Già, e in questi due episodi non c’è niente di casuale. Senonché Renzi, innovando rispetto alle pratiche politiche di un tempo, ha detto che lui di rimpasto non vuol sentir parlare, Letta assegni le poltrone disponibili a chi crede, se vuole rimpastare rimpasti senza coinvolgerlo e senza ricorrere (necessariamente) a dei renziani.

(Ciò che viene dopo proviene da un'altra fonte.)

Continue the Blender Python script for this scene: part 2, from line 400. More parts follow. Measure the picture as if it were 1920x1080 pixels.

Quanto al patto di governo, su cui Letta ha insistito per tutto gennaio, se ne parlerà solo dopo l’approvazione della legge elettorale - ha detto Renzi - e, possibilmente, l’avvio delle altre due riforme, quella relativa al declassamento del Senato e quella che riscrive i poteri delle Regioni (Titolo V della Costituzione).

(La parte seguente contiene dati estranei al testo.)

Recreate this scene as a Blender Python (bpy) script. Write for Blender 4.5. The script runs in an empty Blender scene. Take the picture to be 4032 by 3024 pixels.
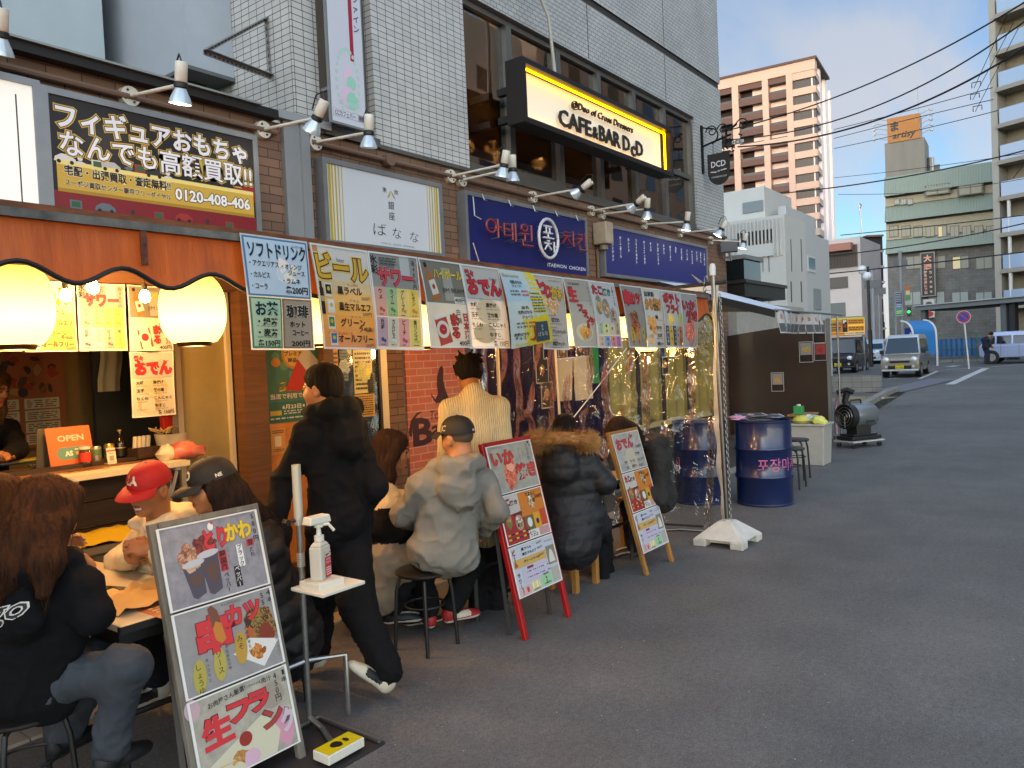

• Quindi come viene fuori la storia che Letta si farà da parte e Renzi diventerà capo del governo, addirittura entro febbraio?
Il governo vivacchia, fa cose di poco conto, Letta s’è permesso di presentare come un grande successo la miseria dei 500 milioni di investimento promessi dal Kuwait, il cui fondo ha a disposizione capitali per 1.600 miliardi. Eccetera eccetera. Il presidente del Consiglio ha preso l’abitudine di presentare i suoi microstanziamenti o le sue minidecisioni come successi rivoluzionari e di grande portata, come se il cacciavite con cui si esercita nel suo bricolage quotidiano fosse una gru. La cosa è risultata parecchio stridente con la realtà, e infatti pochi giorni fa, proprio mentre il capo del governo era a colloquio col principe degli Emirati (quello che deve salvare Alitalia, anche qui però a suon di spiccioli), è arrivato un attacco a fondo del presidente della Confindustria, il quale non parlava a titolo personale, ma a nome del sistema industriale del Paese, meno la Fiat, che da Confidustria è uscita, ma che ormai è americana.

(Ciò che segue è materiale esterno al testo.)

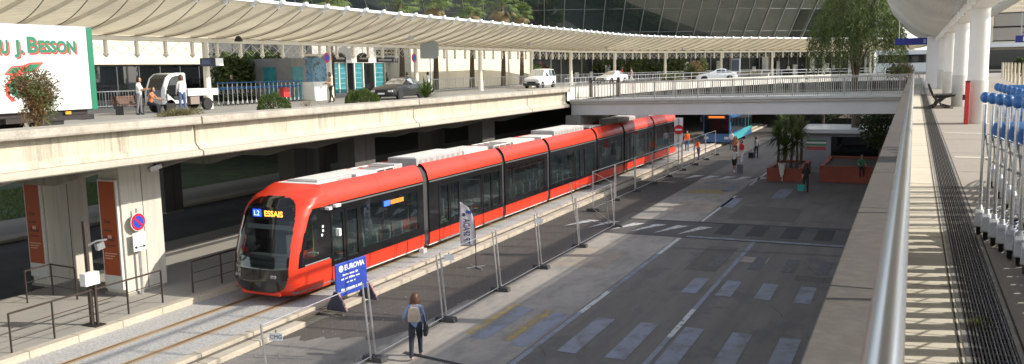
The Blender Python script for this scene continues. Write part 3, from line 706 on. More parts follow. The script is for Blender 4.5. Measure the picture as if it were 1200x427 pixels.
# drain grating: dark channel, bars lengthwise, cross bars
gr = thing('drain_grating', 'long dark steel grating let into the paving beside the handrail', 'grating', (.48, 0, RZ))
MB().bx(-.135, .135, -6, 50, -.06, -.028).build('channel', M('channel_black', (.012, .012, .012), .95), gr)
b = MB()
for i in range(13): x = -.12+.24*i/12; b.bx(x-.0045, x+.0045, -6, 50, -.026, .002)
b.build('bearing_bars', M('grate_steel', (.11, .11, .11), .5, .5, (8, .3)), gr)
b = MB(); y = -3
while y < 36: b.bx(-.125, .125, y-.004, y+.004, -.02, .0035); y += .115
b.build('cross_bars', MC['grate_steel'], gr)
b = MB()
for i in range(6): x = -.105+.042*i; b.bx(x-.0016, x+.0016, -6, 50, -.01, .0045)
b.build('polished_bars', M('grate_light', (.36, .35, .33), .4, .5), gr)
b = MB()
for x in (-.15, .13): b.bx(x, x+.025, -6, 50, -.03, .004)
b.build('frame', M('grate_frame', (.30, .29, .27), .6, .4, (5, .3)), gr)
random.seed(21)
b = MB()
for (cx, cy, n, s_) in ((.42, 6.15, 46, .05), (.35, 5.2, 30, .035), (.33, 7.9, 14, .03)):
    for i in range(n):
        x, y, a, h = cx+random.gauss(0, .05), cy+random.gauss(0, .05), R_(0, 6.3), R_(.4, 1)*s_
        b.add([(x-cos(a)*.004, y-sin(a)*.004, RZ), (x+cos(a)*.004, y+sin(a)*.004, RZ), (x+R_(-.03, .03), y+R_(-.03, .03), RZ+h)], [(0, 1, 2)])
struct(b.build('weeds', Mleaf('weed_green', (.10, .13, .03), (.22, .24, .08)), fix=False), 'stuff')
# parapet with coping stones, stainless handrail
pw = thing('parapet', 'grey stone coping wall with joints along the deck edge under the steel handrail', 'parapet', (-.2, 0, 4.9))
MB().bx(-.04, .15, -6, 49.6, .4, 1.79).build('wall', DKC, pw)
y = -6.3; i = 0
while y < 49.4:
    MB().bx(-.06, .165, y+.006, min(y+1.93, 49.6)-.006, 1.80, 1.87).build('coping', COPE, pw, bevel=.006); y += 1.93
hr = thing('handrail', 'thick shiny stainless handrail running along the stone parapet', 'handrail', (-.038, 0, 6.77))
MB().tube([(0, -6, .215), (0, 49.5, .215)], .042, 24).build('rail', INOX, hr, smooth=True)
y = 3.2
while y < 49: MB().tube([(-.03, y, 0), (-.03, y, .19)], .016, 8).build('post', INOX, hr); y += 1.93
# ---- bridge across, from the left deck to the right deck
BL, BR = Vector((-20.7, 53.2, 0)), Vector((-.45, 50.2, 0))
def brx(t, off=0, z=0): p = BL.lerp(BR, t); n = Vector((BR-BL)).cross(Vector((0, 0, 1))).normalized(); q = p-n*off; return Vector((q.x, q.y, z-.0+.33*t))
br = thing('footbridge', 'pale grey steel and concrete bridge with bar railings crossing over the tracks', 'bridge', (-10, 52, 4.6))
def bpart(mb, name, mat, **kw): o = mb.build(name, mat, **kw); o.parent = br; o.matrix_parent_inverse = Matrix.Translation((10, -52, -4.6)); return o
GB = M('bridge_grey', (.58, .575, .555), .5, 0, (.5, .06)); WID = 6.5
def slab(o0, o1, z0, z1, t0=0, t1=1):
    return MB().add([brx(t0, o0, z0), brx(t1, o0, z0), brx(t1, o1, z0), brx(t0, o1, z0), brx(t0, o0, z1), brx(t1, o0, z1), brx(t1, o1, z1), brx(t0, o1, z1)], [(0, 3, 2, 1), (4, 5, 6, 7), (0, 1, 5, 4), (1, 2, 6, 5), (2, 3, 7, 6), (3, 0, 4, 7)])
bpart(slab(.25, .6, 4.50, 5.235), 'beam', GB, bevel=.01)
bpart(slab(WID-.6, WID-.25, 4.50, 5.235), 'beam', GB, bevel=.01)
bpart(slab(.1, WID-.1, 5.24, 5.44), 'deck_edge', M('bridge_edge', (.44, .43, .40), .7, 0, (1.5, .12)), bevel=.01)
bpart(slab(.0, .25, 5.40, 5.56), 'kerb_rail', M('bridge_kerb', (.52, .51, .47), .6, 0, (2, .1)), bevel=.01)
bpart(slab(WID-.25, WID, 5.40, 5.56), 'kerb_rail', MC['bridge_kerb'], bevel=.01)
for off in (.12, WID-.12):
    b = MB(); n = 170
    RB = M('railing_grey', (.33, .315, .28), .5, .4, (3, .1))
    b.bar(brx(0.02, off, 6.55), brx(1, off, 6.55), .07, .05); b.bar(brx(0.02, off, 5.68), brx(1, off, 5.68), .05, .035)
    for i in range(n+1):
        t = .02+.98*i/n; p = brx(t, off, 5.55); q = brx(t, off, 6.55)
        b.bar(p, q, .025 if i % 12 else .06, .025 if i % 12 else .06)
    bpart(b, 'bar_railing', RB)
bpart(MB().bx(-20.9, -19.9, 53.0, 59.0, 0, 4.5), 'abutment', DKC)
# ---- columns with white sleeves, under the right canopy
WCOL = M('column_white', (.74, .72, .68), .5, 0, (.8, .05)); LCOL = M('column_base', (.56, .54, .49), .7, 0, (2, .1))
for i, yy in enumerate((26.4, 36.2, 47.5, 59, 70, 8.5)):
    t = thing('canopy_column', ['round white column nearest the camera beside the red post', 'second white column, behind the bench', 'third white column along the right walkway', 'fourth white column, beside the tall white panel', 'farthest white column under the right canopy', 'white column just out of view on the right'][i], 'column', (1.56, yy, RZ), group='white columns under the right canopy')
    MB().lathe([(.265, 0), (.27, .02), (.265, 1.15), (.26, 1.17)], 28).build('base', LCOL, t, smooth=True)
    MB().lathe([(.25, 1.171), (.245, 2.2), (.235, 3.2), (.235, 4.6)], 28).build('sleeve', WCOL, t, smooth=True)
t = thing('canopy', 'white slatted canopy curving over the right walkway', 'canopy', (1.56, 20, RZ))
def cpart(mb, name, mat, **kw): o = mb.build(name, mat, **kw); o.parent = t; o.matrix_parent_inverse = Matrix.Translation((-1.56, -20, -RZ)); return o
CY0, CY1 = -4, 74
SLW = Mtransl('canopy_slat_white', (.78, .76, .71), .45)
def cx_(s, side):   # arc of one wing: s 0 at the beam, 1 at the free edge
    return (1.56+side*(.25+2.75*s), 9.15+1.75*s**1.35-.25*sin(pi*s))
for side in (-1, 1):
    b = MB()
    n = 40
    for i in range(n):
        s = (i+.5)/n; x, z = cx_(s, side); x2, z2 = cx_(s+.02, side); a = atan2(z2-z, x2-x)
        b.ob((x, (CY0+CY1)/2, z), (.118, CY1-CY0, .010), (0, -.545, 0))
    cpart(b, 'slats', SLW)
    y = CY0
    while y <= CY1:
        pts = [(cx_(k/8, side)[0], y, cx_(k/8, side)[1]+.07) for k in range(9)]
        cpart(MB().tube(pts, .045, 6), 'rib', WHITE); y += 1.8
    x, z = cx_(1, side); cpart(MB().tube([(x, CY0, z+.03), (x, CY1, z+.03)], .06, 8), 'edge_tube', WHITE)
    cpart(MB().bx(min(x, x), max(x, x)+.01, CY0, CY1, z+.12, z+.14), 'gutter', WHITE)
b = MB().bx(1.31, 1.81, CY0, CY1, 8.98, 9.3); cpart(b, 'spine_beam', WCOL, bevel=.04)
y = CY0+.9
while y < CY1: cpart(MB().ob((1.15, y, 8.95), (.10, .10, .22)).bar((1.1, y, 8.98), (1.5, y, 9.1), .05, .05), 'bracket', WHITE); y += 1.8
# tall white panel, blue sign, red post, bench
t = thing('lift_shaft', 'tall plain white panel box standing between the columns and the blue sign', 'panel', (1.1, 60.6, RZ))
MB().bx(-.42, .5, -.4, 1.6, 0, 3.3).build('panel', M('panel_white', (.66, .66, .66), .5, 0, (.6, .05)), t, bevel=.02)
MB().bx(-.44, .52, -.42, 1.62, 3.3, 3.62).build('cap', GREYR, t, bevel=.02)
t = thing('direction_sign', 'long blue hanging direction sign left of the tall white panel', 'sign', (-.15, 62, 8.9))
MB().bx(-1.05, 1.05, -.06, .06, -.22, .22).build('board', M('airport_blue', (.012, .02, .22), .4), t, bevel=.01)
text('lettering', 'Departures', .2, LETW, t, (-.85, -.064, -.06), (pi/2, 0, 0), .001) if False else None
for k_, u in enumerate((.62, .82)): MB().bx(u, u+.13, -.065, -.061, -.13, .13).build('pictogram', M('picto', (.30, .36, .62), .5), t)
MB().bx(-.85, -.80, -.02, .02, .22, 2.0).bx(.80, .85, -.02, .02, .22, 2.0).build('hanger', WHITE, t)
t = thing('red_post', 'short red post standing at the foot of the nearest white column', 'bollard', (1.33, 26.0, RZ))
MB().bx(-.075, .04, -.06, .06, 0, 1.12).build('post', M('post_red', (.52, .03, .025), .45, 0, (3, .1)), t, bevel=.02)
MB().bx(-.08, .045, -.065, .065, 1.121, 1.16).build('cap', M('cap_dark', (.10, .02, .02), .5), t, bevel=.01)
MB().ob((-.10, 0, .72), (.06, .1, .14)).build('ashtray', DKMET, t)
# bench seen from its end
def bench_right():
    t = thing('bench', 'dark cast-metal bench seen end-on on the right walkway', 'bench', (.92, 34.6, RZ))
    for yy in (0, 1.55):
        b = MB(); b.tube([(-.42, yy, .86), (-.34, yy, .62), (-.24, yy, .42), (.05, yy, .40), (.42, yy, .47), (.46, yy, .5)], [.03, .045, .05, .045, .035, .02], 8)
        b.tube([(-.22, yy, .42), (-.12, yy, .24), (-.2, yy, .08), (-.34, yy, .03)], [.05, .05, .035, .02], 8)
        b.tube([(.12, yy, .40), (-.06, yy, .24), (.02, yy, .09), (.3, yy, .03)], [.04, .05, .035, .02], 8)
        b.bx(-.4, .4, yy-.03, yy+.03, 0, .04); b.build('end_frame', DKMET, t, smooth=True)
    b = MB()
    for i in range(6): x = -.16+.1*i; b.bx(x-.035, x+.035, -.1, 1.65, .455, .485)
    b.build('seat', DKMET, t)
    b = MB()
    for i in range(4): b.ob((-.28-.035*i, .78, .56+.09*i), (.025, 1.75, .07), (0, radians(-18), 0))
    b.build('backrest', DKMET, t)
bench_right()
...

• Ha il diritto la Confindustria di impicciarsi delle questioni politiche romane?
È una buona domanda, ma noi viviamo in un Paese che la rende quasi ridicola. Lo Stato drena una sacco di soldi col fisco e i partiti comprano consenso redistribuendo questi denari. Questa pratica, l’unica che i nostri statisti conoscono a fondo, si chiama pomposamente «politica industriale». Tutto il sistema si regge su questo. Quindi se tu continui a drenare, ma restituisci poco, in denaro o in mezzi, le tribù non possono che ribellarsi. D’altra parte il va e vieni di euro serve a mantenere una quantità abnorme di gente improduttiva, ma portatrice di voti... Insomma, Giorgio Squinzi, il capo di Confindustria, è un capo-tribù che non si può non ascoltare. Dicendo a chiare lettere che il governo e i suoi sistemi hanno stufato, e quindi o si cambia passo o deve succedere qualcosa...
• Renzi.
Renzi ieri ha twittato: «A me conviene votare, all’Italia no». Come a dire: mi sacrifico per il Paese e, se me lo chiedono, sono pronto a entrare a Palazzo Chigi. Credo che sarebbe uno sbaglio, perché Palazzo Chigi è il centro di tutte le trappole possibili, e infatti caldeggiano questa soluzione proprio i nemici interni del sindaco, cioè la sinistra del Pd, speranzosa di far polpette del suo avversario una volta che questi sia caduto nella loro padella. D’altra parte, una volta approvata la legge elettorale, sarà difficile andare al voto per via dell’esistenza del Senato e della possibilità, concreta, che le elezioni anticipate si concludano con una doppia maggioranza, magari risultato di un doppio ballottaggio.... Oltre tutto, Berlusconi ha già detto che a un eventuale governo Renzi lui vuole partecipare, Renzi gli ha risposto di no, ma per questa via potrebbe saltare pure il patto col Cav per le riforme. L’ideale sarebbe che Letta restasse lì dov’è, e si desse una mossa, lasciando a Renzi-Berlusconi, e ai rispettivi partiti, di procedere sulla strada delle riforme. Il garbuglio dovrebbe essere sciolto il prossimo 20 febbraio, in occasione di una nuova direzione democratica. Berlusconi, da casa sua, assisterà alla battaglia con molto interesse.